Violence and Passion

Otto Dix

Date

From June 17, 2016 to September 18, 2016

Area / Gallery

Gallery 1-4

General Information

Curator: Ulrike Lorenz.

 

The Museum of Contemporary Art of Monterrey presents the first major retrospective in Mexico of Otto Dix (1891-1969), one of the most important German artists of the 20th century, whose work captures with extreme realism and criticism the horrors of war and the cracks in German society at the time.

Organized by MARCO, MUNAL, and the Goethe-Institut Mexiko as part of the celebrations for the Mexico-Germany Dual Year 2016-2017, the exhibition highlights Otto Dix’s artistic development and analyzes the different aspects that characterize his work in more than 150 pieces created between 1913 and 1969 using various techniques such as oil painting, etching, lithography, and pencil drawing.

The artist interpreted his own experiences in war and in the big city, but above all his contradictory experiences with people from across the social spectrum in extreme situations. His work provokes and challenges the viewer to reflect on their surroundings, to see them through Dix’s harsh gaze, which accepts no subtleties.

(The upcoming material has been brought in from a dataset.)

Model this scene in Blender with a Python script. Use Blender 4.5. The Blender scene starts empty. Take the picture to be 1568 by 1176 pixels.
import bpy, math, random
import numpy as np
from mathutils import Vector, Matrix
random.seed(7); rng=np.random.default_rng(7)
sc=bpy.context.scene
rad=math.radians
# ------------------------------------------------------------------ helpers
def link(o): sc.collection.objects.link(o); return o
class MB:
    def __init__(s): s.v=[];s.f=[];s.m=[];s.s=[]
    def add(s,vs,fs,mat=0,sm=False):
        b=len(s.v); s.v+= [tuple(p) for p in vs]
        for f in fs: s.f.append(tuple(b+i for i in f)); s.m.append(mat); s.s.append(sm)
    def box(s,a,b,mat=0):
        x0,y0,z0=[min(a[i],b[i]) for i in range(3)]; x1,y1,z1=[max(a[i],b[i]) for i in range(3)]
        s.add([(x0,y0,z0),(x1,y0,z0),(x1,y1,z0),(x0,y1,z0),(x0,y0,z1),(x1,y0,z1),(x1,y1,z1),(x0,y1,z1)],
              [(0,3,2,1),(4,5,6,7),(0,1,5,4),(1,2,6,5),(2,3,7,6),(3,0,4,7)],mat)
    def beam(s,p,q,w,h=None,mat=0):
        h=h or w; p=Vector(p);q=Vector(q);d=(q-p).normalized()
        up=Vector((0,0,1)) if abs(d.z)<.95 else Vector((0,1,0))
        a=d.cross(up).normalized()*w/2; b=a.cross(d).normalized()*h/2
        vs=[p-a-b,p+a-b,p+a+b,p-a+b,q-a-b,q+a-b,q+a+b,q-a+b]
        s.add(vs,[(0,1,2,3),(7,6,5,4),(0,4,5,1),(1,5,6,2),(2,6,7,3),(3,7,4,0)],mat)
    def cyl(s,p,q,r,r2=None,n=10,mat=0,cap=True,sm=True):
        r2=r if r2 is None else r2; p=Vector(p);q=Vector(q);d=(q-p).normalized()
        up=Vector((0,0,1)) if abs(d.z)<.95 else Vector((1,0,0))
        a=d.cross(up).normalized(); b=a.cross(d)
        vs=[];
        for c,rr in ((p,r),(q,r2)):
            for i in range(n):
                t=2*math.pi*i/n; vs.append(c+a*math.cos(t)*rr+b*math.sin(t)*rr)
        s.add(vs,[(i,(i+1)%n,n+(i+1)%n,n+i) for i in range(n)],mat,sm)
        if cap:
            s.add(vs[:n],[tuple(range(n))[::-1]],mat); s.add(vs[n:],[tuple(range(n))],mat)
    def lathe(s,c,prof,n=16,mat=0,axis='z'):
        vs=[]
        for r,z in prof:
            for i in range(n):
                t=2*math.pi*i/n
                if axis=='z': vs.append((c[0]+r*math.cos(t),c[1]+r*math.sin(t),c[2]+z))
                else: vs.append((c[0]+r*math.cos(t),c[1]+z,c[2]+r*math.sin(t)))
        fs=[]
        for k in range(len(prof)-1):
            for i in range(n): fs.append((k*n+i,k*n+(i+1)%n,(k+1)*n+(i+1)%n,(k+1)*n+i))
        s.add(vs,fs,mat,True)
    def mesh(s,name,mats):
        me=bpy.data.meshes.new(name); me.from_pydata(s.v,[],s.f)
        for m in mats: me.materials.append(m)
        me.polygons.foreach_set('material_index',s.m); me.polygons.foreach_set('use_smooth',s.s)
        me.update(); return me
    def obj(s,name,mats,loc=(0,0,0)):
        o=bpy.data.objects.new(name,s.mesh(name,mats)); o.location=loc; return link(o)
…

Otto Dix is described by curator Ulrike Lorenz as a realist, expressionist, Dadaist, or old master, a committed and eclectic painter, a fanatic of reality and a visionary, a moralist or a cynic. Marked by two world wars, he was celebrated as an “elemental artistic force,” reviled as a “reactionary painter with leftist themes,” and branded an inventor of “obscenities against morality”; he proclaimed himself a “sovereign proletarian.”

The exhibition consists of seven modules that reveal the different techniques and styles used by the German artist throughout his artistic career, as well as the recurring themes in his work, among which war, portraiture, nudes, and Berlin society stand out.

The exhibition closes with the module War and Peace. In a Divided Europe. After World War II, the artist experimented with other techniques and developed a neo-expressionist realism, creating contemporary symbols of guilt and atonement inspired by Christian iconography.